Zomers wit: lichteffecten van lampenpoetser

Artikel delen

Station Leiden binnenrijdend vanuit Amsterdam, kijk je als treinreiziger op een aantal daktuinen dat op gelijke hoogte met het spoor ligt. Al een paar jaar probeer ik in te schatten wat daar allemaal groeit en bloeit. Pas afgelopen jaar realiseerde ik me dat het waarschijnlijk niet één, maar meerdere soorten zijn die daar zo opvallend wit bloeien.

Tekst & beeld: Annemieke Langendoen, Hollandsgroen BV

Prairiedaktuin met Goura, Echinacea, Kalimeris’ en links op de voorgrond de uitgebloede Liatris.

Wit is een bijzondere kleur, ook in de tuin. De één vindt het geen kleur, de ander kan er niet genoeg van krijgen of associeert witte bloemen met frisheid, rust en stilte. Of men denkt aan begrafenisboeketten en
wil beslist geen wit in de tuin. Waar het op neer komt is dat, zoals met elke kleur, mensen een voorliefde of afkeer hebben.

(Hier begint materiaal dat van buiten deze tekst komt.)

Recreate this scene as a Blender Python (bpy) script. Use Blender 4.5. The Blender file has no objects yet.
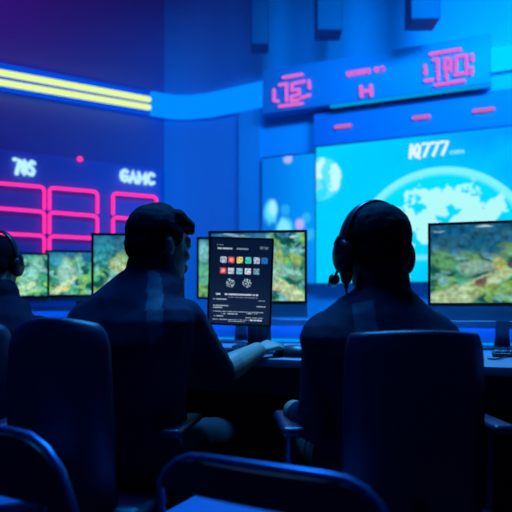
import bpy, bmesh, math, random
from mathutils import Vector, Matrix, noise
random.seed(7)
V = Vector
F = 620.0; CH = 0.97; HY = 305.0
sc = bpy.context.scene
C = sc.collection

def P(px, py, D):
    return V(((px-256)/F*D, D, CH+(HY-py)/F*D))

# ---------------------------------------------------------------- materials
def mat(name, col, rough=.6, metal=0., bump=0., bscale=60., var=0., spec=.5, emis=None, estr=0., sheen=0.):
    m = bpy.data.materials.new(name); m.use_nodes = True
    nt = m.node_tree; b = nt.nodes['Principled BSDF']
    b.inputs['Base Color'].default_value = (*col, 1)
    b.inputs['Roughness'].default_value = rough
    b.inputs['Metallic'].default_value = metal
    b.inputs['Specular IOR Level'].default_value = spec
    if sheen: b.inputs['Sheen Weight'].default_value = sheen
    tc = nt.nodes.new('ShaderNodeTexCoord')
    nz = nt.nodes.new('ShaderNodeTexNoise'); nz.inputs['Scale'].default_value = bscale
    nz.inputs['Detail'].default_value = 4
    nt.links.new(tc.outputs['Object'], nz.inputs['Vector'])
    if bump:
        bp = nt.nodes.new('ShaderNodeBump'); bp.inputs['Strength'].default_value = bump
        bp.inputs['Distance'].default_value = .004
        nt.links.new(nz.outputs['Fac'], bp.inputs['Height']); nt.links.new(bp.outputs['Normal'], b.inputs['Normal'])
    if var:
        mx = nt.nodes.new('ShaderNodeMix'); mx.data_type = 'RGBA'
        mx.inputs[6].default_value = tuple(c*(1-var) for c in col)+(1,)
        mx.inputs[7].default_value = tuple(min(1, c*(1+var)) for c in col)+(1,)
        nt.links.new(nz.outputs['Fac'], mx.inputs[0]); nt.links.new(mx.outputs[2], b.inputs['Base Color'])
    if emis:
        b.inputs['Emission Color'].default_value = (*emis, 1); b.inputs['Emission Strength'].default_value = estr
    return m

def emat(name, col, s):
    m = bpy.data.materials.new(name); m.use_nodes = True
    nt = m.node_tree; nt.nodes.clear()
    e = nt.nodes.new('ShaderNodeEmission'); o = nt.nodes.new('ShaderNodeOutputMaterial')
    e.inputs[0].default_value = (*col, 1); e.inputs[1].default_value = s
    nt.links.new(e.outputs[0], o.inputs[0]); return m

def vmat(name, s):
    m = bpy.data.materials.new(name); m.use_nodes = True
    nt = m.node_tree; b = nt.nodes['Principled BSDF']
    b.inputs['Base Color'].default_value = (.01, .01, .012, 1); b.inputs['Roughness'].default_value = .25
    a = nt.nodes.new('ShaderNodeAttribute'); a.attribute_name = 'Col'
    nt.links.new(a.outputs['Color'], b.inputs['Emission Color']); b.inputs['Emission Strength'].default_value = s
    return m

M = dict(
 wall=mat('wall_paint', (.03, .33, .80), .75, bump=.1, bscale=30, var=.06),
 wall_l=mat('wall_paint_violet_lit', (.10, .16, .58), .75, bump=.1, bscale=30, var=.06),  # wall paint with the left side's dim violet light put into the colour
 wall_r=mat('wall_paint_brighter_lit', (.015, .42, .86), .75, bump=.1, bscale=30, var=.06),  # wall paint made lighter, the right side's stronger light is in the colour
 ceil=mat('ceiling_paint', (.10, .12, .2), .8),
 floor=mat('carpet', (.03, .035, .05), .95, bump=.6, bscale=220, var=.3),
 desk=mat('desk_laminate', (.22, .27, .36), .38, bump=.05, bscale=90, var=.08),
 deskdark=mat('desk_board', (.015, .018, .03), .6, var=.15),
 ledge=mat('console_panel', (.25, .34, .55), .5, var=.08),
 black=mat('black_plastic', (.008, .009, .012), .4, var=.2),
 alu=mat('monitor_chin', (.10, .30, .42), .45, metal=.0, var=.05),
 steel=mat('dark_steel', (.07, .10, .16), .28, metal=.6, var=.1),
 hoop=mat('satin_tube', (.16, .26, .55), .34, metal=.85, var=.1),
 uphol=mat('black_upholstery', (.005, .009, .045), .36, spec=.8, bump=.25, bscale=260, var=.2),
 cushion=mat('seat_vinyl', (.05, .16, .42), .45, bump=.2, bscale=160, var=.1),
 shirt=mat('navy_cloth', (.004, .0055, .036), .8, bump=.3, bscale=180, var=.25, spec=.2),
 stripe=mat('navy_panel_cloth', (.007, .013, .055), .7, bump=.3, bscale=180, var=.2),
 jacket=mat('dark_jacket', (.003, .0045, .030), .8, bump=.3, bscale=120, var=.25, spec=.2),
 trousers=mat('dark_trousers', (.002, .003, .012), .85, bump=.3, bscale=120, var=.25),
 shoe=mat('black_shoe', (.01, .01, .012), .4, var=.2),
 skin=mat('skin', (.42, .25, .18), .5, bump=.08, bscale=120, var=.08),
 hair=mat('black_hair', (.002, .003, .014), .8, bump=.5, bscale=190, var=.3, spec=.12),
 headset=mat('headset_plastic', (.012, .014, .02), .3, var=.2),
 band=mat('headband_rail', (.10, .10, .16), .3, metal=.5, var=.1),
 neon=emat('pink_neon', (1.0, .025, .27), 1.7),
 covedeep=emat('deep_blue_light_band', (.0, .07, .75), 1.0),
 tube=emat('yellow_white_tube', (.80, 1.0, .33), 1.02),
 cove=emat('cyan_light_band', (.0, .24, 1.0), 1.1),
 covecy=emat('bright_cyan_light_band', (.0, .62, 1.0), 1.1),
 ledb=emat('blue_led', (.0, .16, 1.0), 11.0),
 ledc=emat('cyan_led', (.0, .30, .9), 1.0),
 pinkled=emat('pink_led_lettering', (.80, .16, .72), .95),
 dash=emat('salmon_led_dash', (.72, .16, .50), .85),
 white=emat('white_lit_lettering', (.45, .80, 1.0), 1.15),
 white2=emat('white_screen_lettering', (.75, .95, 1.0), 1.0),
 tiny=emat('pale_cyan_screen_lettering', (.25, .85, 1.0), .9),
 trimc=emat('cyan_trim_light', (.0, .40, .95), .8),
 board=mat('scoreboard_case', (.01, .27, .66), .5, var=.08),
 fascia=mat('fascia_paint', (.008, .19, .62), .6, var=.06),
 fixture=mat('fixture_case', (.01, .09, .28), .6, var=.1),
 panel=mat('display_board_paint', (.10, .17, .75), .6, var=.05),
 scr=vmat('monitor_screen', 1.15), wscr=vmat('video_wall_screen', 1.0),
)

# ---------------------------------------------------------------- mesh helpers
class MB:
    def __init__(s): s.v = []; s.f = []
    def add(s, vs, fs):
        n = len(s.v); s.v += [V(p) for p in vs]; s.f += [tuple(i+n for i in f) for f in fs]; return s
    def loft(s, rings, caps=True, closed=False):
        n = len(rings[0]); vs = [p for r in rings for p in r]; fs = []
        m = len(rings)
        for i in range(m if closed else m-1):
            a = i*n; b = ((i+1) % m)*n
            for k in range(n):
                fs.append((a+k, a+(k+1) % n, b+(k+1) % n, b+k))
        if caps and not closed:
            fs.append(tuple(range(n))[::-1]); fs.append(tuple((m-1)*n+k for k in range(n)))
        return s.add(vs, fs)
    def box(s, c, sz, ax=None, bev=0.):
        """box, corners rounded by bev through a ring loft along local z"""
        X, Y, Z = ax or (V((1,0,0)), V((0,1,0)), V((0,0,1)))
        c = V(c); hx, hy, hz = sz[0]/2, sz[1]/2, sz[2]/2
        b = min(bev, hx*.95, hy*.95, hz*.95)
        if b <= 0:
            vs = [c+X*i*hx+Y*j*hy+Z*k*hz for k in (-1,1) for (i,j) in ((-1,-1),(1,-1),(1,1),(-1,1))]
            return s.add(vs, [(3,2,1,0),(4,5,6,7),(0,1,5,4),(1,2,6,5),(2,3,7,6),(3,0,4,7)])
        rings = []
        st = [0, 30, 60, 90]
        levels = [(-hz+b-b*math.sin(math.radians(90-a)), b*math.cos(math.radians(90-a))) for a in st]
        levels += [(-z, r) for z, r in reversed(levels)]
        for z, r in levels:
            ix, iy = hx-b, hy-b; ring = []
            for (sx, sy, a0) in ((1,1,0),(-1,1,90),(-1,-1,180),(1,-1,270)):
                for a in (0, 30, 60, 90):
                    t = math.radians(a0+a)
                    ring.append(c+X*(sx*ix+math.cos(t)*max(r,.0004))+Y*(sy*iy+math.sin(t)*max(r,.0004))+Z*z)
            rings.append(ring)
        return s.loft(rings)
    def tube(s, pts, r, n=12, closed=False):
        pts = [V(p) for p in pts]; m = len(pts)
        rr = r if isinstance(r, (list, tuple)) else [r]*m
        rings = []; up = None
        for i, p in enumerate(pts):
            if closed: t = (pts[(i+1) % m]-pts[i-1]).normalized()
            else: t = (pts[min(i+1, m-1)]-pts[max(i-1, 0)]).normalized()
            if up is None:
                up = t.orthogonal().normalized()
            up = (up-t*up.dot(t)).normalized(); q = t.cross(up)
            rings.append([p+(up*math.cos(2*math.pi*k/n)+q*math.sin(2*math.pi*k/n))*rr[i] for k in range(n)])
        return s.loft(rings, closed=closed)
    def rtube(s, pts, r, n=12):
        """tube with hemispherical ends"""
        pts = [V(p) for p in pts]; a = (pts[0]-pts[1]).normalized(); b = (pts[-1]-pts[-2]).normalized()
        st = [(.98,.15),(.87,.5),(.5,.87)]
        P2 = [pts[0]+a*r*h for h, _ in st]+pts+[pts[-1]+b*r*h for h, _ in reversed(st)]
        R2 = [r*w for _, w in st]+[r]*len(pts)+[r*w for _, w in reversed(st)]
        return s.tube(P2, R2, n)
    def ell(s, c, rx, ry, rz, ax=None, n=20, m=12):
        X, Y, Z = ax or (V((1,0,0)), V((0,1,0)), V((0,0,1)))
        c = V(c); rings = []
        for i in range(m+1):
            ph = -math.pi/2+math.pi*i/m; ph = max(-1.55, min(1.55, ph))
            rings.append([c+X*rx*math.cos(ph)*math.cos(2*math.pi*k/n)+Y*ry*math.cos(ph)*math.sin(2*math.pi*k/n)+Z*rz*math.sin(ph) for k in range(n)])
        return s.loft(rings)
    def cone(s, a, b, ra, rb, n=18):
        """tapered capsule"""
        a, b = V(a), V(b); d = (b-a)
        s.ell(a, ra, ra, ra, n=n); s.ell(b, rb, rb, rb, n=n)
        if d.length > 1e-5: s.tube([a, b], [ra, rb], n)
        return s
    def limb(s, pts, rs):
        for i in range(len(pts)-1): s.cone(pts[i], pts[i+1], rs[i], rs[i+1])
        return s
    def lathe(s, c, prof, n=24):
        c = V(c)
        return s.loft([[c+V((r*math.cos(2*math.pi*k/n), r*math.sin(2*math.pi*k/n), z)) for k in range(n)] for r, z in prof])
    def prism(s, poly, d):
        n = len(poly); d = V(d)
        vs = [V(p) for p in poly]+[V(p)+d for p in poly]
        return s.add(vs, [tuple(range(n))[::-1], tuple(range(n, 2*n))]+[(k, (k+1) % n, n+(k+1) % n, n+k) for k in range(n)])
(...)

De kleur wit, die is samengesteld uit het hele spectrum van kleuren, combineert hoe dan ook goed met elke mogelijke kleur. Hierdoor zijn witbloeiers waardevol en goed toepasbaar in beplantingsplannen. Denk bijvoorbeeld aan donkere plekken, waar witbloeiende planten zeer effectief en mooi oplichten. Of aan wit gemengd met andere bloemkleuren, om juist die andere kleuren beter tot hun recht te laten komen. Wit roept bij mij de associatie op van frisse zomertuinen, wind in je haren en hagelwit wasgoed. Witte bloemen, zoals de witte prikneus, de prachtkaars en de zomeraster, gebruik ik daarom vooral in zomertuinen. Het is niet zo dat wit in andere jaargetijden taboe is.

Herfstasters in wit voeg ik toe als het nodig is om een andere kleur tegenwicht te bieden en de witte Narcis triandus ‘Thalia’ is één van mijn favorieten (die is zo fris en tegelijk zo ingetogen qua uitstraling). Ook bloeiende sneeuwbal in de winter of witte herfstanemonen mogen beslist meedoen in een beplantingsplan. Er is me één keer gevraagd, door een Engelse lady, of ik een witte tuin zou kunnen ontwerpen. Dat is meer dan twintig jaar geleden en mijn beplantingsplan was geen succes. Niet dat de tuin niet mooi is geworden, maar de tuin was niet wit genoeg: de tulpen niet, de klokjesbloem niet en de rozen evenmin. Elke zweem van rood, geel of blauw moest worden vermeden. Spierwit was de wens, bleek achteraf. Zou ik nu die opdracht aannemen, dan zou er een totaal ander beplantingsplan ontstaan.

Hoe meer je ziet, hoe beter je kleurgevoel wordt en hoe intuïtiever je te werk kunt gaan om een wit voetje te halen bij de opdrachtgever. Intuïtief heb ik ook geëxperimenteerd met Liatris spicata ‘Floristan Weiss’, zowel op het maaiveld als op het dak. Deze van oorsprong Amerikaanse plant wordt lampen­ poetser genoemd naar de dikke bloeiaren. Meestal zie je de paarsroze Liatris in tuinen, terwijl de witte in mijn ogen door haar neutrale kleur veelzijdiger toepasbaar is.

Sanguisorba p.’Alba’.

Liatris is een gemakkelijke plant, mits ze in de winter maar geen natte voeten houdt. Ze groeit zowel op droge als op vochtige plekken, in zon of halfschaduw en ook in de daktuin met 200 mm substraat of meer. Grappig aan de Liatris is dat de bloei bovenaan de aar start. Anders dan andere aarbloeiers als lupine, vingerhoedskruid, salie en lavendel, waar de bloei onderaan begint en de bloeiaren langzaam naar boven toe kleur krijgen. Voor vlinders en bijen maakt de bloeirichting niet uit. Die zie je in groten getale op Liatris foerageren, zowel op de witte als de purperen exemplaren.

De stadsdaktuinen langs het spoor, waar dit artikel mee begon, zijn ogenschijnlijk eenvoudige daktuinen. Toch hebben ze iets extra’s met hun witte bloemkleuren die zelfs vanuit de trein en in de schemering naar voren komen, door het lichtgevende effect. Al groeien daar geen lampenpoetsers, de kracht van wit is duidelijk en daarmee zijn deze tuinen voor mij een inspiratiebron geworden om regelmatig witte bloemen te gebruiken op het dak.